Why the CYFD struggles to fulfill its purpose of protecting kids

Why the CYFD struggles to fulfill its purpose of protecting kids

The Children, Youth and Families Department (CYFD) is the New Mexico state agency authorized to act on behalf of children and other vulnerable people for their protection. The CYFD fulfills a similar purpose to the role of Child Protective Services (CPS) in other states. The organization investigates claims of child abuse or neglect and theoretically has the authority to remove children from unsafe environments or connect struggling families with support services.

Unfortunately, the CYFD is notorious for failing to serve its purpose to intervene when children are at risk. In some cases, failures by the CYFD result in lifelong trauma or even the death of a vulnerable individual. Why is it so common for the CYFD to fail in its efforts to protect children from abuse committed by family members or caregivers?

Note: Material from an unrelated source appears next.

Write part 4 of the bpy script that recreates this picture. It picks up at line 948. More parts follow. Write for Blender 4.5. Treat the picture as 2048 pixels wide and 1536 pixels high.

There are organizational issues with the CYFD

According to an internal review of agency obligations, it appears that the CYFD has routinely had new responsibilities added without any adjustments made to other responsibilities for the organization. This has led to contradictory and even impossible-to-meet expectations for the organization and confusion among the people working there, which makes them less effective at their jobs.

For example, requirements now impose stricter standards for employee conduct and training, making it harder to both hire and retain professionals at the CYFD. At the same time, the organization wants to speed up hiring as much as possible to onboard more workers, as many CYFD professionals have caseloads too high for them to manage reasonably.

The unfortunate truth is that many children who need support from the state end up slipping through the cracks in a broken system and not getting help in a timely manner. Some of these children or young adults will end up permanently traumatized, while others might actually die.

Hopefully, more attention to the failings of the CYFD in recent years will lead to significant reform at the state level. Until that occurs, family members of children in dangerous situations need to understand their rights and options. One of the many ways that people can push for reform and promotes enhanced responsibility by the state is to take legal action against the CYFD when it fails.

It is often only court rulings and financial consequences that prompt systemic change. Pursuing a lawsuit against the CYFD might be a reasonable response if the agency investigated and substantiated claims against a family but failed to intervene for the protection of a child.